Un trouble s'éleva dans mon âme éperdue. 
Mes yeux ne voyaient plus, je ne pouvais parler, 
Je sentis tout mon corps et transir, et brûler.
Je reconnus Vénus, et ses feux redoutables, 
D'un sang qu'elle poursuit tourments inévitables. 
(…)
Ce n'est plus une ardeur dans mes veines cachée : 
C'est Vénus tout entière à sa proie attachée. 
J'ai conçu pour mon crime une juste terreur.
J'ai pris la vie en haine, et ma flamme en horreur. » 

Phèdre à Hippolyte : 
« Et Phèdre au Labyrinthe avec vous descendue
Se serait avec vous retrouvée ou perdue. » 

L'auteur

  • Né à la Ferté-Milon en 1639, Jean Racine est l'élève le plus illustre de Port-Royal. Mais ce janséniste austère, moraliste strict se brouille bientôt avec son ancien maître Pierre Nicole qui condamne le genre théâtral. 

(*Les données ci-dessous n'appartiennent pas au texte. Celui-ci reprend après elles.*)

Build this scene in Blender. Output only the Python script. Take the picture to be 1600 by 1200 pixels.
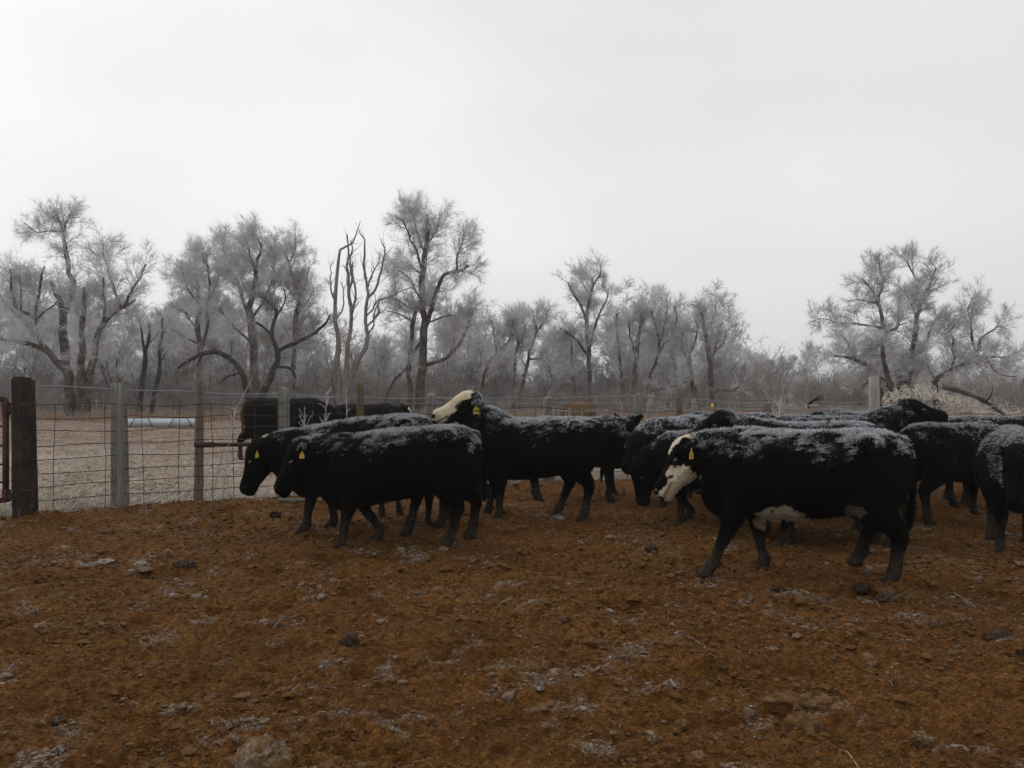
import bpy, math, random
import numpy as np
from mathutils import Vector, Matrix
random.seed(7)
RNG = np.random.default_rng(11)
PI = math.pi
SC = bpy.context.scene
COL = SC.collection
for _o in list(bpy.data.objects):
    bpy.data.objects.remove(_o)

# ------------------------------------------------------------------ camera, sky, sun, exposure
CH = 1.42            # eye height in metres
FPX = 1156.0         # focal length in pixels of the 1600 px wide photograph
HOR = 615.0          # horizon row
cam_d = bpy.data.cameras.new('camera')
cam = bpy.data.objects.new('camera', cam_d)
COL.objects.link(cam)
cam.location = (0, 0, CH)
cam.rotation_euler = (math.radians(90), 0, 0)
cam_d.sensor_width = 36.0
cam_d.lens = 36.0 * FPX / 1600.0
cam_d.shift_y = (HOR - 600.0) / 1600.0
cam_d.clip_start = 0.05
cam_d.clip_end = 2000
SC.camera = cam

SUN_EL, SUN_AZ = math.radians(46), math.radians(-46)    # veiled sun, ahead and to the left
world = bpy.data.worlds.new('World')
SC.world = world
world.use_nodes = True
wt = world.node_tree
wt.nodes.clear()
w_out = wt.nodes.new('ShaderNodeOutputWorld')
w_bg = wt.nodes.new('ShaderNodeBackground')
w_sky = wt.nodes.new('ShaderNodeTexSky')
w_sky.sky_type = 'NISHITA'
w_sky.sun_disc = False
w_sky.sun_elevation = SUN_EL
w_sky.sun_rotation = SUN_AZ
w_sky.air_density = 1.0
w_sky.dust_density = 3.0
w_hs = wt.nodes.new('ShaderNodeHueSaturation')
w_hs.inputs['Saturation'].default_value = 0.06
w_mix = wt.nodes.new('ShaderNodeMix')
w_mix.data_type = 'RGBA'
w_mix.inputs[0].default_value = 0.72
w_mix.inputs[7].default_value = (9.05, 9.17, 9.26, 1)     # the even grey cloud deck
wt.links.new(w_sky.outputs[0], w_hs.inputs['Color'])
wt.links.new(w_hs.outputs[0], w_mix.inputs[6])
w_tc = wt.nodes.new('ShaderNodeTexCoord')
w_map = wt.nodes.new('ShaderNodeMapping')
w_map.inputs['Scale'].default_value = (1.0, 1.0, 2.2)
w_no = wt.nodes.new('ShaderNodeTexNoise')
w_no.inputs['Scale'].default_value = 1.7
w_no.inputs['Detail'].default_value = 3.0
w_no.inputs['Roughness'].default_value = 0.45
w_mr = wt.nodes.new('ShaderNodeMapRange')
w_mr.inputs[1].default_value = 0.3; w_mr.inputs[2].default_value = 0.7
w_mr.inputs[3].default_value = 0.90; w_mr.inputs[4].default_value = 1.07
w_mul = wt.nodes.new('ShaderNodeMix')
w_mul.data_type = 'RGBA'; w_mul.blend_type = 'MULTIPLY'
w_mul.inputs[0].default_value = 1.0
wt.links.new(w_tc.outputs['Generated'], w_map.inputs[0])
wt.links.new(w_map.outputs[0], w_no.inputs['Vector'])
wt.links.new(w_no.outputs['Fac'], w_mr.inputs[0])
wt.links.new(w_mix.outputs[2], w_mul.inputs[6])
wt.links.new(w_mr.outputs[0], w_mul.inputs[7])
wt.links.new(w_mul.outputs[2], w_bg.inputs['Color'])
w_bg.inputs['Strength'].default_value = 0.10
wt.links.new(w_bg.outputs[0], w_out.inputs['Surface'])

sun_d = bpy.data.lights.new('sun', 'SUN')
sun_d.energy = 0.7
sun_d.angle = math.radians(30)
sun_d.color = (1.0, 0.96, 0.9)
sun = bpy.data.objects.new('sun', sun_d)
COL.objects.link(sun)
_sd = Vector((math.sin(SUN_AZ) * math.cos(SUN_EL), math.cos(SUN_AZ) * math.cos(SUN_EL), math.sin(SUN_EL)))
sun.rotation_euler = _sd.to_track_quat('Z', 'Y').to_euler()

SC.view_settings.view_transform = 'Standard'
SC.view_settings.look = 'None'
SC.view_settings.gamma = 1.0
SC.view_settings.use_curve_mapping = False
SC.view_settings.exposure = 0.0
SC.render.engine = 'CYCLES'
SC.cycles.use_denoising = True
SC.cycles.denoising_prefilter = 'NONE'
SC.cycles.use_adaptive_sampling = True
SC.cycles.adaptive_threshold = 0.01
SC.cycles.max_bounces = 5
SC.cycles.diffuse_bounces = 3
SC.cycles.volume_bounces = 1
SC.cycles.transparent_max_bounces = 6

# ------------------------------------------------------------------ helpers
def P(px, py, Y):
    """photograph pixel + distance -> a point in the place"""
    return np.array([(px - 800.0) / FPX * Y, Y, CH + (HOR - py) / FPX * Y])

def hashn(ix, iy, iz, seed):
    h = (ix * 374761393 + iy * 668265263 + iz * 2147483647 + seed * 974634777).astype(np.int64) & 0xffffffff
    h = ((h ^ (h >> 13)) * 1274126177) & 0xffffffff
    h = h ^ (h >> 16)
    return (h & 0xffff).astype(np.float64) / 65535.0

def vnoise(p, seed=0):
    """value noise 0..1, p (N,3)"""
    p = np.asarray(p, float)
    i = np.floor(p).astype(np.int64)
    f = p - i
    f = f * f * (3 - 2 * f)
    r = 0
    for dx in (0, 1):
        wx = f[:, 0] if dx else 1 - f[:, 0]
        for dy in (0, 1):
            wy = f[:, 1] if dy else 1 - f[:, 1]
            for dz in (0, 1):
                wz = f[:, 2] if dz else 1 - f[:, 2]
                r = r + wx * wy * wz * hashn(i[:, 0] + dx, i[:, 1] + dy, i[:, 2] + dz, seed)
    return r

def fbm(p, octs=4, seed=0, gain=0.5):
    p = np.asarray(p, float)
    a, s, t = 1.0, 0.0, 0.0
    for o in range(octs):
        s = s + a * vnoise(p * (2.03 ** o) + 17.3 * o, seed + o)
        t += a
        a *= gain
    return s / t

def sstep(a, b, x):
    t = np.clip((x - a) / (b - a), 0, 1)
    return t * t * (3 - 2 * t)

def mesh_np(name, V, polys, smooth=True, attrs=None, mats=None, midx=None):
    """polys: list of (M,k) int arrays"""
    me = bpy.data.meshes.new(name)
    V = np.ascontiguousarray(V, np.float32)
    polys = [np.asarray(p, np.int32) for p in polys if len(p)]
    me.vertices.add(len(V))
    me.vertices.foreach_set('co', V.ravel())
    nl = sum(p.size for p in polys)
    npol = sum(len(p) for p in polys)
    me.loops.add(nl)
    me.loops.foreach_set('vertex_index', np.concatenate([p.ravel() for p in polys]))
    tot = np.concatenate([np.full(len(p), p.shape[1], np.int32) for p in polys])
    st = np.concatenate([[0], np.cumsum(tot)[:-1]]).astype(np.int32)
    me.polygons.add(npol)
    me.polygons.foreach_set('loop_start', st)
    me.polygons.foreach_set('loop_total', tot)
    if midx is not None:
        me.polygons.foreach_set('material_index', np.asarray(midx, np.int32))
    me.update(calc_edges=True)
    me.polygons.foreach_set('use_smooth', np.full(npol, bool(smooth)))
    for k, v in (attrs or {}).items():
        a = me.attributes.new(k, 'FLOAT', 'POINT')
        a.data.foreach_set('value', np.ascontiguousarray(v, np.float32))
    for m in (mats or []):
        me.materials.append(m)
    return me

def obj(name, me, parent=None, **props):
    o = bpy.data.objects.new(name, me)
    COL.objects.link(o)
    if parent is not None:
        o.parent = parent
    for k, v in props.items():
        o[k] = v
    return o

def thing(name, label, category, loc=(0, 0, 0), rotz=0.0, group=None):
    o = bpy.data.objects.new(name, None)
    COL.objects.link(o)
    o.empty_display_size = 0.2
    o.location = tuple(float(c) for c in loc)
    o.rotation_euler = (0, 0, rotz)
    o['label'] = label
    o['category'] = category
    if group:
        o['group'] = group
    return o

class MB:
    """collects pieces of one part"""
    def __init__(self):
        self.v, self.p, self.n = [], {}, 0
    def add(self, V, polys):
        for p in polys:
            p = np.asarray(p)
            if len(p):
                self.p.setdefault(p.shape[1], []).append(p + self.n)
        self.v.append(np.asarray(V, float).reshape(-1, 3))
        self.n += len(self.v[-1])
        return self
    def data(self):
        return np.concatenate(self.v), [np.concatenate(x) for x in self.p.values()]
    def mesh(self, name, mats=None, smooth=True, attrs=None):
        V, p = self.data()
        return mesh_np(name, V, p, smooth, attrs, mats)

def frames(Pn):
    """Pn (N,K,3) -> unit tangents and two normals"""
    T = np.gradient(Pn, axis=1)
    T /= np.linalg.norm(T, axis=2, keepdims=True) + 1e-9
    m = Pn[:, -1] - Pn[:, 0]
    m /= np.linalg.norm(m, axis=1, keepdims=True) + 1e-9
    ref = np.zeros_like(m)
    ref[np.arange(len(m)), np.argmin(np.abs(m), axis=1)] = 1
    A = np.cross(T, ref[:, None, :])
    A /= np.linalg.norm(A, axis=2, keepdims=True) + 1e-9
    B = np.cross(T, A)
    return T, A, B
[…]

  • Depuis la fin des années 1660, il connait un succès éclatant et continu. Chacune de ses pièces est un triomphe : en 1671 Bérénice, en 1672 Bajazet, en 1673 Mithridate, en 1674 Iphigénie en Aulide

  • En 1673 il est élu à l'Académie française, et en 1677 Phèdre, une de ses huit pièces antiques, est donnée au théâtre de l'hôtel de Bourgogne, le 1er janvier.  Comme pour chacune de ses pièces, une cabale est orchestrée contre le poète. Cette fois c’est la duchesse de Bouillon, une nièce de Mazarin, qui lui oppose la Phèdre de Pradon, pièce médiocre. La manoeuvre ne l’empêche pas de triompher à nouveau, puisqu’il devient la même année, avec Boileau, historiographe du roi, lequel lui octroie en outre une gratification exceptionnelle de 6 000 livres.